DATASET EXTRACT:
— Begin —
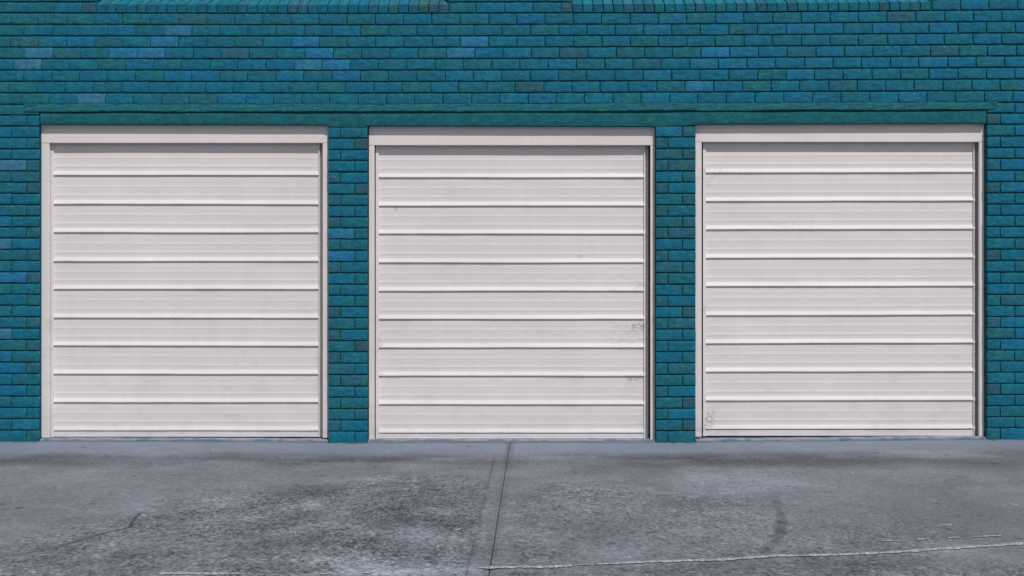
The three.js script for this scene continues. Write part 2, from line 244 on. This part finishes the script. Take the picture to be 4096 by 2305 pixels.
doorsSpec.forEach((d, k) => {
  const names = [['white roller garage door on the left, nearest the left edge of the wall', 'garage door'], ['white middle roller garage door, between the two narrow brick piers, scuffed at its right edge', 'garage door'], ['white roller garage door on the right, with a grey smudge in its bottom left corner', 'garage door']][k];
  const door = group('garage_door', { label: names[0], category: names[1], group: 'garage doors in the brick wall', kind: 'thing' });
  // painted steel with hand marks
  const u0 = d.guide[0] - 10, u1 = d.guide[3] + 10, v0 = 480, v1 = 1770, TW = 1024, TH = 1152, strokes = [];
  for (const [cu, cv, su2, sv, n, st] of scuffs[k]) for (let i = 0; i < n; i++) {
    const x = cu + rs(su2), y = cv + rs(sv), ang = rs(0.9) + (sv > su2 ? 1.57 : 0), L = (0.3 + rnd()) * Math.max(5, Math.min(su2, sv) * 0.8), m = [x + Math.cos(ang) * L, y + Math.sin(ang) * L * 0.8];
    strokes.push([[x, y], m, st * (0.4 + 0.6 * rnd()), 1 + rnd() * 1.6]); strokes.push([m, [m[0] + rs(L), m[1] + rs(L * 0.6)], st * 0.7 * rnd(), 1 + rnd() * 2.2]);
  }
  const map = tex(TW, TH, (x, y) => {
    const u = mix(u0, u1, x / TW), v = mix(v1, v0, y / TH);
    let a = 0.74 * (1 + 0.10 * (fbm(u / 300, v / 260, 40 + k, 4) - 0.5) + 0.05 * (fbm(u / 26, v / 190, 60 + k, 3) - 0.5) + 0.03 * (vnoise(u / 5, v / 5, 70 + k) - 0.5));
    let dirt = 0.10 * sstep(1560, 1760, v) * (0.4 + fbm(u / 120, v / 60, 80 + k, 3)) + 0.16 * sstep(0.62, 0.8, fbm(u / 70, v / 34, 90 + k, 4)) * sstep(700, 1750, v) * 0.4;
    for (const d2 of d.ribs) { const q = v - d2; if (q > -3 && q < 14) dirt += 0.10 * sstep(0.45, 0.75, fbm(u / 90, d2 / 3, 110 + k, 4)); }
    for (const [p, q, st, w] of strokes) { if (Math.abs(u - p[0]) > 60 || Math.abs(v - p[1]) > 60) continue; const s = segDist(u, v, p, q)[0]; if (s < w + 2) dirt = Math.max(dirt, st * (1 - sstep(w * 0.3, w + 2, s)) * (0.5 + 0.8 * vnoise(u / 3, v / 3, 7))); }
    for (const [cu, cv, su2, sv, , st] of scuffs[k]) { const q = 1 - ((u - cu) / (su2 * 1.7 + 6)) ** 2 - ((v - cv) / (sv * 1.5 + 6)) ** 2; if (q > 0) dirt = Math.max(dirt, st * 0.75 * Math.sqrt(q) * sstep(0.44, 0.74, fbm(u / 13, v / 8, 120 + k, 4))); }
    dirt = clamp(dirt, 0, 0.85);
    return [mix(a * 1.0, 0.10, dirt), mix(a * 0.948, 0.10, dirt), mix(a * 0.957, 0.115, dirt)];
  }, true, THREE.ClampToEdgeWrapping);
  const steel = new THREE.MeshStandardMaterial({ map, roughness: 0.5, color: 0xffffff });
  const A = W(u0, v1, ZC), B = W(u1, v0, ZC), uvOf = (x, y) => [clamp((x - A.x) / (B.x - A.x), 0.002, 0.998), clamp((y - A.y) / (B.y - A.y), 0.002, 0.998)];
  const fit = (g) => { const p = g.attributes.position, uv = g.attributes.uv; for (let i = 0; i < p.count; i++) uv.setXY(i, ...uvOf(p.getX(i), p.getY(i))); return g; };
  const bx = (ua, ub, va, vb, z, depth, b = 0.003) => { const p = W(ua, vb, z), q = W(ub, va, z); return fit(box(p.x, q.x, p.y, q.y, z - depth, z, b)); };
  // frame: header board and two jambs, with chipped, slightly uneven edges
  const frame = group('frame', {}, door);
  const top = lintelBottom((d.edge[0] + d.edge[1]) / 2) - 22;
  add(frame, 'header', bx(d.frame[0], d.frame[1], top, d.head, ZF + 0.002, 0.03), steel);
  const foot = d.bottom + 3;
  add(frame, 'jamb', bx(d.frame[0], d.jamb[0], d.head + 0.8, foot, ZF, 0.024), steel);
  add(frame, 'jamb', bx(d.jamb[1], d.frame[1], d.head + 0.8, foot, ZF, 0.024), steel);
  // guides: channels in which the curtain runs
  add(door, 'guide', bx(d.guide[0], d.guide[1], d.head - 20, d.bottom + 1, ZG, 0.045, 0.0025), steel);
  add(door, 'guide', mergeGeometries([bx(d.guide[2], d.guide[2] + 4, d.head - 20, d.bottom + 1, ZG, 0.05, 0.002), bx(d.guide[2] + 3, d.guide[3], d.head - 20, d.bottom + 1, ZG - 0.032, 0.008, 0.002)]), steel);
  // curtain: one panel from rib to rib
  const cl = d.guide[1] - 5, cr = d.guide[2] + 5;
  const prof = [[0, 0], [0.0012, 0.0094], [0.0042, 0.0105], [0.009, 0.0101], [0.017, 0.0078], [0.027, 0.0046], [0.036, 0.0017], [0.043, 0.0003], [0.066, 0.0], [0.074, 0.0018], [0.084, 0.0018], [0.0865, 0.0], [0.098, 0.0003], [0.14, 0.0], [0.148, 0.0018], [0.158, 0.0018], [0.1605, 0.0], [0.19, 0.0004], [0.2, 0.0010]];
  const edges = [d.head - 24, ...d.ribs.map((v) => v + 1.0)];
  const wav = (u, v) => 0.9 * n1(u / 420 + v, 51 + k) + 0.45 * n1(u / 120 + v * 3, 55 + k) + (k === 2 ? -2.2 * (u - 2800) / 1100 : k === 0 ? 1.2 * (u - 200) / 1100 : 0);
  for (let i = 0; i + 1 < edges.length; i++) {
    const hTop = (edges[i + 1] - edges[i]) / S, pr = prof.filter((q) => q[0] < hTop - 0.006).concat([[hTop, 0]]);
    const g = gridGeo(30, pr.length - 1, (s, t, a, j) => {
      const u = mix(cl, cr, s), tt = pr[j][0], vb = edges[i + 1] + wav(u, i + 1), vt = edges[i] + wav(u, i), v = mix(vb, vt, tt / hTop), z = ZC + pr[j][1] + 0.0016 * n1(u / 230 + i * 7 + tt * 5, 61 + k) * sstep(0, 0.05, tt) * sstep(0, 0.05, hTop - tt);
      const p = W(u, v, ZC); return [p.x, p.y, z];
    }, (s, t, q) => uvOf(q[0], q[1]));
    add(door, 'panel', g, steel);
  }
  add(door, 'bottom_rail', bx(cl, cr, d.ribs[9] + 2.2, d.bottom - 1, ZC + 0.004, 0.03, 0.002), steel);
  add(door, 'rubber_seal', bx(cl, cr, d.bottom - 0.8, d.bottom + 3.5, ZC - 0.004, 0.02, 0), new THREE.MeshStandardMaterial({ color: new THREE.Color().setRGB(0.02, 0.03, 0.03), roughness: 0.9 }));
  add(door, 'backing', bx(d.edge[0] - 1, d.edge[1] + 1, top - 20, d.bottom + 8, -0.15, 0.02, 0), new THREE.MeshStandardMaterial({ color: new THREE.Color().setRGB(0.03, 0.03, 0.035), roughness: 0.9 }));
});

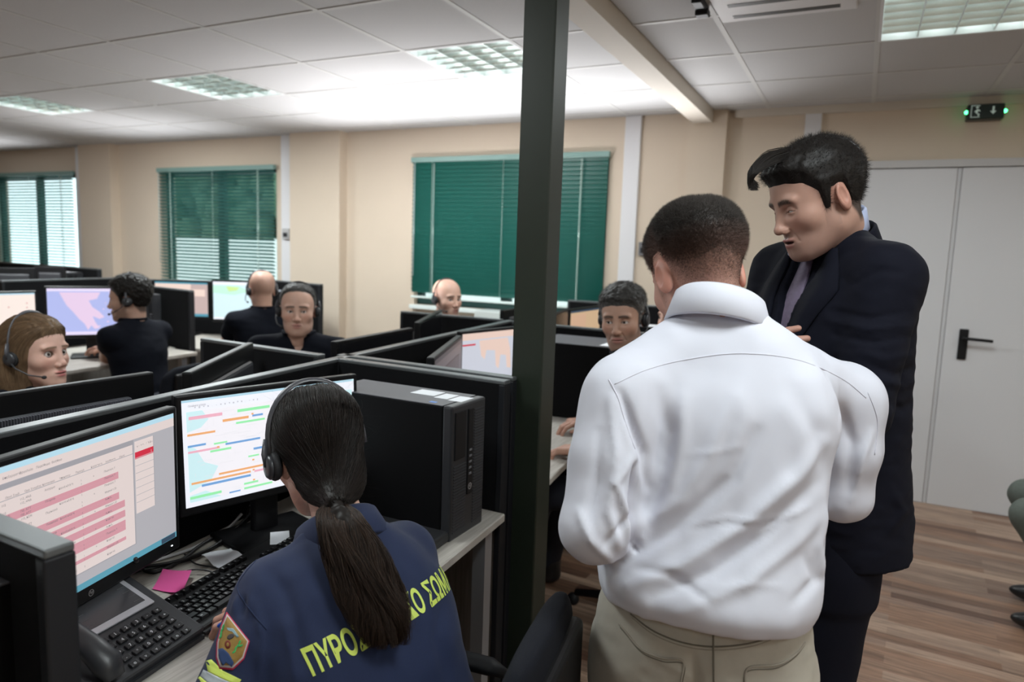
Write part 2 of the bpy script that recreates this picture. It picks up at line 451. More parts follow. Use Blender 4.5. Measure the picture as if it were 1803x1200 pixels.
# ceiling: tiles between a metal grid, one mesh; the left and the right of the beam have grids of their own
BEAM_X = -1.06
lights_at = [(x, y) for x in LIGHT_X for y in (3.15, .55, -1.8)]
tl = MB(); gr = MB()
def zone(xlo, xhi, xs, ys, tl, gr):
    X = [xlo]+[x for x in xs if xlo < x < xhi]+[xhi]; Y = [ROOM_Y0]+[y for y in ys if ROOM_Y0 < y < WALL_Y]+[WALL_Y]
    for i in range(len(X)-1):
        for j in range(len(Y)-1):
            cx, cy = (X[i]+X[i+1])/2, (Y[j]+Y[j+1])/2
            if any(abs(cx-lx-.3) < .2 and abs(cy-ly-.3) < .2 for lx, ly in lights_at): continue
            tl.box(X[i]+.011, X[i+1]-.011, Y[j]+.011, Y[j+1]-.011, CEIL, CEIL+.02)
    for x in X[1:-1]: gr.box(x-.012, x+.012, ROOM_Y0, WALL_Y, CEIL-.003, CEIL+.012)
    for y in Y[1:-1]: gr.box(xlo, xhi, y-.012, y+.012, CEIL-.0032, CEIL+.0118)
gx = []
for lx in LIGHT_X[:3]: gx += [lx, lx+.6, lx+.6+.69]
gx += [LIGHT_X[0]-.69, LIGHT_X[0]-1.38, LIGHT_X[0]-2.0, LIGHT_X[0]-2.6, LIGHT_X[0]-3.2, LIGHT_X[0]-3.8, LIGHT_X[0]-4.4]
gy = []
for ly in (3.15, .55, -1.8): gy += [ly, ly+.6]
gy += [4.35, 4.95, 2.5, 1.85, 0.0, -.6, -2.4]
gy = sorted(gy); gx = sorted(gx)
zone(ROOM_X0, BEAM_X-.06, gx, gy, tl, gr)
zone(BEAM_X+.06, ROOM_X1, [-.64, -.02, .58, 1.18, 1.78, 2.38], gy, tl, gr)
ceil = struct(tl.build('ceiling', M_tile))
g = gr.build('ceiling_grid', M_grid, ceil)
struct(MB().box(ROOM_X0, ROOM_X1, ROOM_Y0, WALL_Y, CEIL+.12, CEIL+.16).build('ceiling_slab', M_blk2, ceil))
# beam
struct(MB().box(BEAM_X-.065, BEAM_X+.065, ROOM_Y0, WALL_Y, CEIL-.085, CEIL+.03).build('trim_1', mat('beam_paint', (0.62, 0.57, 0.50), .7)))
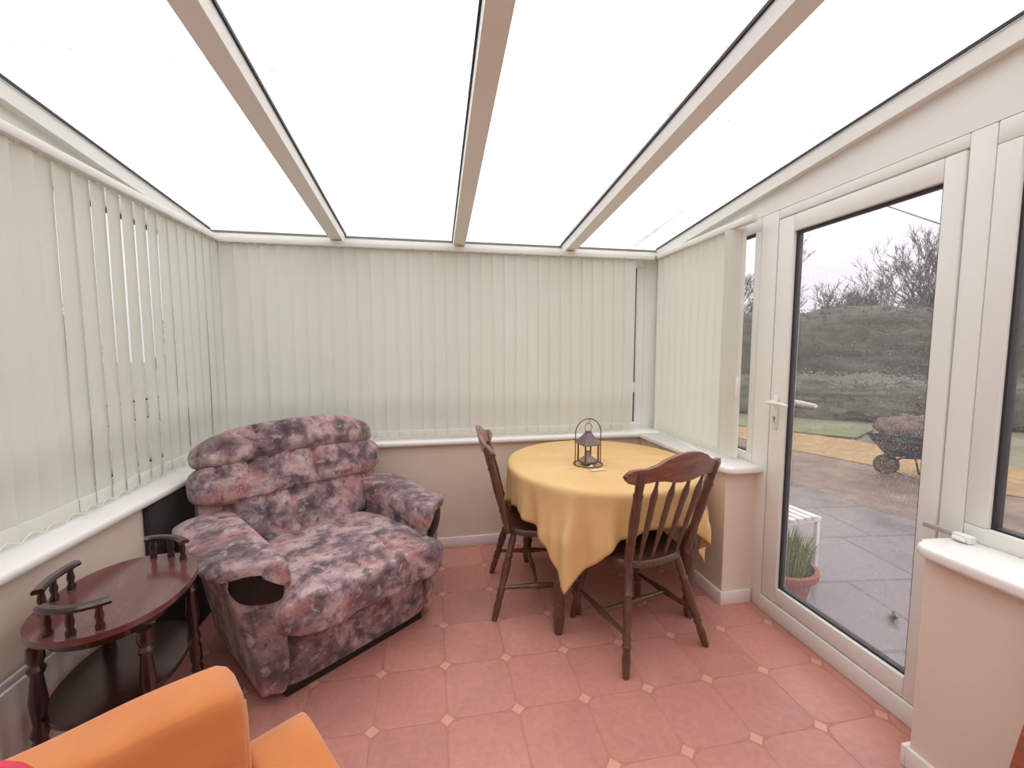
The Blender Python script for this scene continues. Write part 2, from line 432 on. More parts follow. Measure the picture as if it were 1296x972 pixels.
# ------------------------------------------------------------------ room dimensions (metres; camera above the origin)
XL, XR = -1.20, 1.52          # inner faces of the low walls
YR = 2.885                    # inner face of the rear low wall
WL, WR, WRR = -1.40, 1.70, 3.04   # inner faces of the glazed frames (left, right, rear)
YB = -1.3                     # house wall behind the camera
SZ = .732; ST = .768          # sill underside, sill top
roofz = lambda y: 2.14+(3.0-y)*.1
PAD = 2.075                   # top of window frames / underside of wall plate

# floor
f = MB(); f.box(XL-.3, WR+.12, YB, YR+.25, -.12, 0)
struct(f.build('floor', M['floor'], smooth=False))
# low walls
w = MB(); w.box(-1.50, XL, YB, YR+.25, 0, SZ); struct(w.build('wall_left', M['wall'], smooth=False))
w = MB(); w.box(XL, XR, YR, YR+.25, 0, SZ); struct(w.build('wall_rear', M['wall'], smooth=False))
w = MB(); w.box(XR, 1.80, 1.945, YR+.25, 0, SZ, .004); struct(w.build('wall_right', M['wall'], smooth=False))
w = MB(); w.box(XR+.01, 1.80, YB, 1.03, 0, SZ, .004); struct(w.build('wall_near', M['wall'], smooth=False))
w = MB(); w.box(-1.50, 1.80, YB-.2, YB, -.12, roofz(YB)+.1); struct(w.build('wall_back', M['wall'], smooth=False))
# baseboards
def skirt(name, *segs):
    m = MB()
    for s in segs: m.box(*s, .003)
    return struct(m.build(name, M['skirt']))
h = .072
skirt('baseboard_left', (XL, XL+.015, YB, YR, 0, h))
skirt('baseboard_rear', (XL+.015, XR-.015, YR-.015, YR, 0, h))
skirt('baseboard_right', (XR-.015, XR, 1.93, YR-.015, 0, h), (XR, 1.69, 1.93, 1.945, 0, h))
skirt('baseboard_near', (XR-.005, XR+.01, YB, 1.03, 0, h), (XR-.005, 1.69, 1.03, 1.045, 0, h))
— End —
TASK PROMPT: Take the listing above and repeat exactly the lines from the one containing "The Blender Python" through the one containing "PAD = 2.075", both included.

ANSWER FOR THE TASK:
The Blender Python script for this scene continues. Write part 2, from line 432 on. More parts follow. Measure the picture as if it were 1296x972 pixels.
# ------------------------------------------------------------------ room dimensions (metres; camera above the origin)
XL, XR = -1.20, 1.52          # inner faces of the low walls
YR = 2.885                    # inner face of the rear low wall
WL, WR, WRR = -1.40, 1.70, 3.04   # inner faces of the glazed frames (left, right, rear)
YB = -1.3                     # house wall behind the camera
SZ = .732; ST = .768          # sill underside, sill top
roofz = lambda y: 2.14+(3.0-y)*.1
PAD = 2.075                   # top of window frames / underside of wall plate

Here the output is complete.